World Press on Russia's Role in Cypriot Financial Crisis (March 26, 2013)
Read on the website Vestnik Kavkaza
The Washington Post published an aticle by Max Fisher headlined 'A bailout for Cyprus, a geopolitical failure for Russia.'
"Cyprus and the European Union have reached a bailout deal for the tiny and troubled euro-zone economy. That’s good news for Cyprus (even if the deal turns out to be bad, at least it’s an end to the uncertainty) and good news for the European Union. But the resolution of the entire Cyprus bailout saga, in the terms described, would be bad news for Russia: it would signal a failed bid by Moscow to reassert some of its once-vast power in Europe and to stand up as an alternative to the European Union," the article reads.

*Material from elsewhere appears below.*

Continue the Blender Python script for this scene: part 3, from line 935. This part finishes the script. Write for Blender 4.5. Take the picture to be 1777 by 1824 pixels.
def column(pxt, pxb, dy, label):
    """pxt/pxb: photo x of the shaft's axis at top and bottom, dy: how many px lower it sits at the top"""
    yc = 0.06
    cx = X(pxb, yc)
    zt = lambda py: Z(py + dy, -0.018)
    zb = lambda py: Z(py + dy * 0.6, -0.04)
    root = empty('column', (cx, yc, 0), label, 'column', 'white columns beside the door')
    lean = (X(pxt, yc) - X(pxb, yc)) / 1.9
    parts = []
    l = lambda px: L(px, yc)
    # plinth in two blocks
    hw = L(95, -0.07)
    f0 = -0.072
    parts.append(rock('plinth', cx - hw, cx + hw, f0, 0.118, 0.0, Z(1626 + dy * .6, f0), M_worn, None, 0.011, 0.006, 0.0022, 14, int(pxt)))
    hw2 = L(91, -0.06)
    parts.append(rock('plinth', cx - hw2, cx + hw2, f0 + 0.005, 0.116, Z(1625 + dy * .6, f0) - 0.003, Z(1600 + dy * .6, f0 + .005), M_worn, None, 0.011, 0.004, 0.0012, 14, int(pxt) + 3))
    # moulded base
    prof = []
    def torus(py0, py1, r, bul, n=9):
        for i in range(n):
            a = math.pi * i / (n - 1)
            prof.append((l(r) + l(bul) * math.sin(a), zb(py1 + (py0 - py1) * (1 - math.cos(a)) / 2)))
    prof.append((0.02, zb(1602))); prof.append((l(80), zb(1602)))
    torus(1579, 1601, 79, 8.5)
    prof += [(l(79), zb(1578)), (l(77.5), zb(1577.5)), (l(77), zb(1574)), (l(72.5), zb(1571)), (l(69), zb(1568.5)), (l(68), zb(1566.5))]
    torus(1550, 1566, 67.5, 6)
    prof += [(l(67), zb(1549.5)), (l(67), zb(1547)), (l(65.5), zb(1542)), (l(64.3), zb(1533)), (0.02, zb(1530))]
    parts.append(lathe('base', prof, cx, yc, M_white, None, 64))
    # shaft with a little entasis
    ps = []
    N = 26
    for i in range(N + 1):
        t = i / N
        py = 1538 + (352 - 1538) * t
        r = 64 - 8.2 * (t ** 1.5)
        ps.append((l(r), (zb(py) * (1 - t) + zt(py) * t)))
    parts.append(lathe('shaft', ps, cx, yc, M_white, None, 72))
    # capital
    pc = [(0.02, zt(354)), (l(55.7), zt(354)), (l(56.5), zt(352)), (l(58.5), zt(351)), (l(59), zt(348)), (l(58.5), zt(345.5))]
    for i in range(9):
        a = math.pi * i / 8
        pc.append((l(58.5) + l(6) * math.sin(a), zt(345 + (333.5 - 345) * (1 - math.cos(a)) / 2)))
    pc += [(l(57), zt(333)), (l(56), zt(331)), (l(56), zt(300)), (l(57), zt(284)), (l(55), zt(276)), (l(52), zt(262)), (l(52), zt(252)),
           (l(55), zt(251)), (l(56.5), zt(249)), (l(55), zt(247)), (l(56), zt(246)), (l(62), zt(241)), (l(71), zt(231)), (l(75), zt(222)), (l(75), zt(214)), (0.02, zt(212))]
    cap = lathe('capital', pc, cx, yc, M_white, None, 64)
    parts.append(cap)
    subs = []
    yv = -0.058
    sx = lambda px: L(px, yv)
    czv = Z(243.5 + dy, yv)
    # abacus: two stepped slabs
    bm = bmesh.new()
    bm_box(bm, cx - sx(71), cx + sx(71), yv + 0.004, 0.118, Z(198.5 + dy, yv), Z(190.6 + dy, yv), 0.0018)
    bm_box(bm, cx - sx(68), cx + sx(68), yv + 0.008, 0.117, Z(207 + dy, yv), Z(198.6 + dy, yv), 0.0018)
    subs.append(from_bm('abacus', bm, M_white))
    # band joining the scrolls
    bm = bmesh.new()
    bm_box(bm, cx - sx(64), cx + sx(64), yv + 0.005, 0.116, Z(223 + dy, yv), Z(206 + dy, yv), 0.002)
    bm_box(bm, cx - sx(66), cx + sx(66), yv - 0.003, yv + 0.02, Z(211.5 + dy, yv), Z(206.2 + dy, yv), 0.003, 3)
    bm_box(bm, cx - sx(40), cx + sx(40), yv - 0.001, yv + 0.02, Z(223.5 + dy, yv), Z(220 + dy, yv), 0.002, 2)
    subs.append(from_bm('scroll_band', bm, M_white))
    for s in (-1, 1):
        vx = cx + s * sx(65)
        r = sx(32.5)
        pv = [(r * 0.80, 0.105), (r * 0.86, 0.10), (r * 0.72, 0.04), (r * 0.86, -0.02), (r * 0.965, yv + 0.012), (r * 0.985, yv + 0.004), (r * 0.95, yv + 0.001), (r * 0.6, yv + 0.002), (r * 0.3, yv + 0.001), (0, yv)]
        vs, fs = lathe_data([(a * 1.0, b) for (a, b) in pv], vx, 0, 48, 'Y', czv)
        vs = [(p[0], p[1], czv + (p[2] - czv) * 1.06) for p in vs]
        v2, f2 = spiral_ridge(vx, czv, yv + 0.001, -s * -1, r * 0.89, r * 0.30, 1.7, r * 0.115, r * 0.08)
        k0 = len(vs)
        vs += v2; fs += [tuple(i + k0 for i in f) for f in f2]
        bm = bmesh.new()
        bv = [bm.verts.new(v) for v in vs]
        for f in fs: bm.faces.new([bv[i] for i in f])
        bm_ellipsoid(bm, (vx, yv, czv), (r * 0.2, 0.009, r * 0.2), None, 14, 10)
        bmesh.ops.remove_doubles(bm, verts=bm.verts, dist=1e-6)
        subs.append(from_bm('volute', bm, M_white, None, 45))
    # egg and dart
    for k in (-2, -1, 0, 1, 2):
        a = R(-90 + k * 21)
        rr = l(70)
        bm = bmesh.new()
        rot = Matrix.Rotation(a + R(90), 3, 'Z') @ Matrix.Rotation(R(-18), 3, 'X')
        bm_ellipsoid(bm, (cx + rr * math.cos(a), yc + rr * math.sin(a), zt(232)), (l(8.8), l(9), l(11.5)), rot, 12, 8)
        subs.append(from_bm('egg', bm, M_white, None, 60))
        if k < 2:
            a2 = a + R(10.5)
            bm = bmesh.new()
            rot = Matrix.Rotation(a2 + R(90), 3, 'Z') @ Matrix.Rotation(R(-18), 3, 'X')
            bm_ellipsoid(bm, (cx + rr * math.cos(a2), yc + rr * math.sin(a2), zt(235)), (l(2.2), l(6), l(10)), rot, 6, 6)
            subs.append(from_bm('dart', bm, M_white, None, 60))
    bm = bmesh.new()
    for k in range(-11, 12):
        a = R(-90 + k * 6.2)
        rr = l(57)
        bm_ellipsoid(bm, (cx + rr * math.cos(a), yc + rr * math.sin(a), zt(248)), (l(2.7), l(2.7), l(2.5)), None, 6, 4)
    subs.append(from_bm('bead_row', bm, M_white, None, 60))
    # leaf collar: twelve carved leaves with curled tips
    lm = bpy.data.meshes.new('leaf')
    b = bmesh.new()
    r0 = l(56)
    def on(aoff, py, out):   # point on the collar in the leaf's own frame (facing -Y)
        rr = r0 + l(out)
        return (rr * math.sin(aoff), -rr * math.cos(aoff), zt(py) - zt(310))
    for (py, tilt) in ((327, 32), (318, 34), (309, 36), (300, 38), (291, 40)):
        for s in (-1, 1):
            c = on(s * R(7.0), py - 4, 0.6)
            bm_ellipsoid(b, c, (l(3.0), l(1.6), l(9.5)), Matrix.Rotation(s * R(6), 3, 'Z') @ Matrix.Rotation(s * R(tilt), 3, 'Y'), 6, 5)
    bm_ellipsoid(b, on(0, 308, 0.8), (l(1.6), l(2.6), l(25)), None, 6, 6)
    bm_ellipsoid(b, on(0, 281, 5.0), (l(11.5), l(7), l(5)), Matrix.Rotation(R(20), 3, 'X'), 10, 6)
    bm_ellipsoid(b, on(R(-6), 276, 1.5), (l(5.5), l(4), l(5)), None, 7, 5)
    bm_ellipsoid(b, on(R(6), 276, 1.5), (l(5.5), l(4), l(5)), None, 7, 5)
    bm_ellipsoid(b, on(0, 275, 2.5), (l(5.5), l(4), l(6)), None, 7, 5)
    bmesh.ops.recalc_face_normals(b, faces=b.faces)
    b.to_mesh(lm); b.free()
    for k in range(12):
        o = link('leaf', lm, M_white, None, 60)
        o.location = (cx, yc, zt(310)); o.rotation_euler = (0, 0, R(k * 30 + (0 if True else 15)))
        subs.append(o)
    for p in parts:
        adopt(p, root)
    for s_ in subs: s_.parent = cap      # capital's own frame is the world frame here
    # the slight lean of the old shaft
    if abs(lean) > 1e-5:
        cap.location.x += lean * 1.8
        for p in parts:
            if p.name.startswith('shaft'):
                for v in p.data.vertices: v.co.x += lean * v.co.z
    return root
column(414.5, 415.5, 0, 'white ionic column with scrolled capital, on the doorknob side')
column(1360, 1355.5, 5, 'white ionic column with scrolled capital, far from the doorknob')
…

According to the author Russia did not use its chance to increase its role in the European economy.
"In the deal reached today, depositors who have over $130,000 in Cypriot banks — many of these are the Russian oligarchs sheltering their money in Cyprus — are going to lose even more of their money than it looked like they were going to before last week’s stand-off. Some of them will lose all of their money. Cyprus, as a nation, would become more beholden to the E.U. — and, as a result, relatively less beholden to Russia, which would have fewer interests in the country, anyway," the author writes.
According to Fisher, Russia's approach appears to have only pushed Cyprus further toward Europe.
"That’s a lesson, incidentally, that Russia might also be learning in the Middle East, where it can send as many guns as it wants to its reliable ally Syrian President Bashar al-Assad, but it can’t overturn the Arab Spring," he concludes.